The graduate didn’t learn processes the exact way the company does them. The graduate’s not even heard of half this stuff. The graduate, as it happens, doesn’t respect the “let’s hire cheap graduates for cheap” ethos and isn’t that keen on - or good at - learning the systems.
So “as a shortcut” the graduate gets their work finished for them, “just for now”. Just to get us caught up. Hmm, the graduate did this task entirely wrong and we’ve had to redo it but the graduate will see what we’ve done, pick out the valuable bits and learn everything they need in time, right?
Years pass. The graduate is now a veteran. They’ve settled in, learning here and there but not generally being given large or complex tasks.
What could have been a great employee is now someone who’s been abstracted from their job. A bit of abstraction is needed when onboarding someone, so that they don’t fully drown, but that needs to end quickly to apply some sort of learning curve, where learning may occur.
The Ugly (ah, we got there)
Time to put my Old Person Hat??on: modern tech has increasingly abstracted us from its workings, in a way that has been detrimental to society.

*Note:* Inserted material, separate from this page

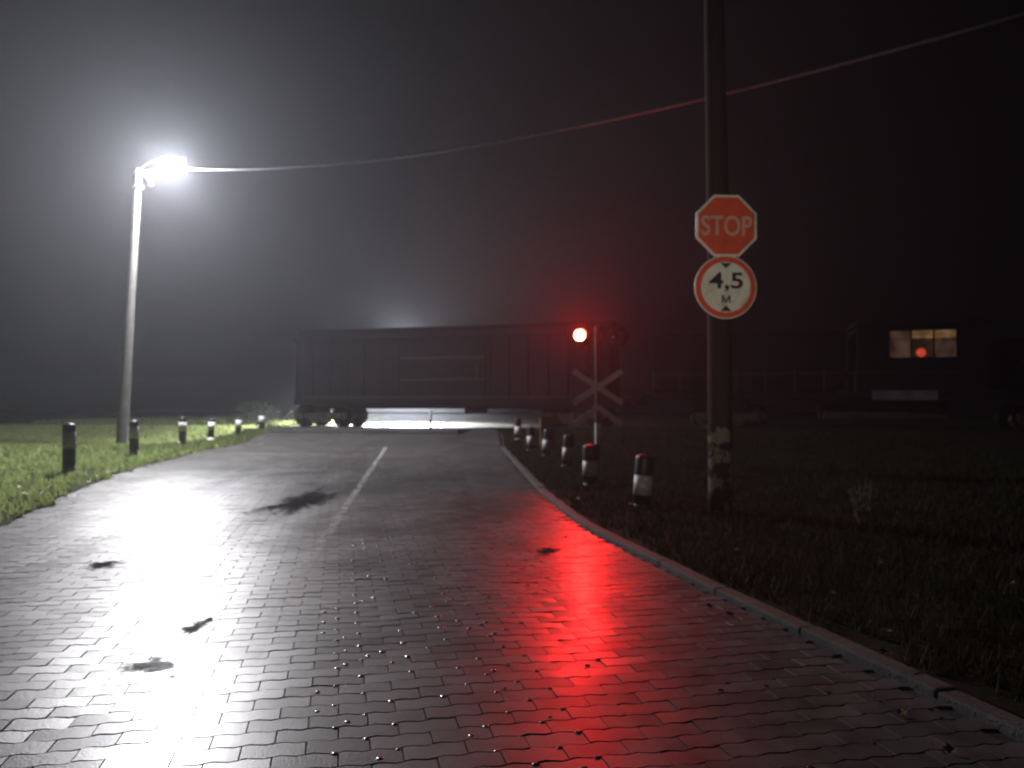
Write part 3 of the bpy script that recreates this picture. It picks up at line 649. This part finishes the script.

I know generations have said that for generations with the advent of new technology, but unlike “TV shows/loud music/rebellious art/action movies/video games are bad for you”, it’s actually the new technology that I’m pushing for.
The aim of modern interfaces is to well-meaningly “make stuff easier”, which moves the user away from what’s really going on. We should want us and our kids to know what lurks beneath the surface of the buttons they push, and I’m not just saying that because I had to fiddle with graphics card settings in BIOS just to launch certain games in DOS.
If all you see are the top-level icons that do a few set things on your smartphone, tablet, car screen et al then there’s so much you aren’t getting to touch. These Michael-the-Rodent interfaces disguise the complexity of what’s really happening, and now the idea of the “whizzkid generation” - waaaaaaay ahead of their parents in understanding computers and that - turns out to have been a fleeting notion, swept away in the winds of Instagram and TikTok’s all-encompassing UI vision of a simpler world.
Young adults who grew up on these interfaces are going to college/university/office jobs and having to quickly learn basic computering-type skills. I never thought I’d see folk younger than me on a course about how to use Windows, Word and Excel just so they can operate in the world, but they missed out on that education via osmosis. That education was never available to ossify in their minds.
Too good an abstraction sets humans up to fail and when you cover up knowledge, that’s the ugliest abstraction of all.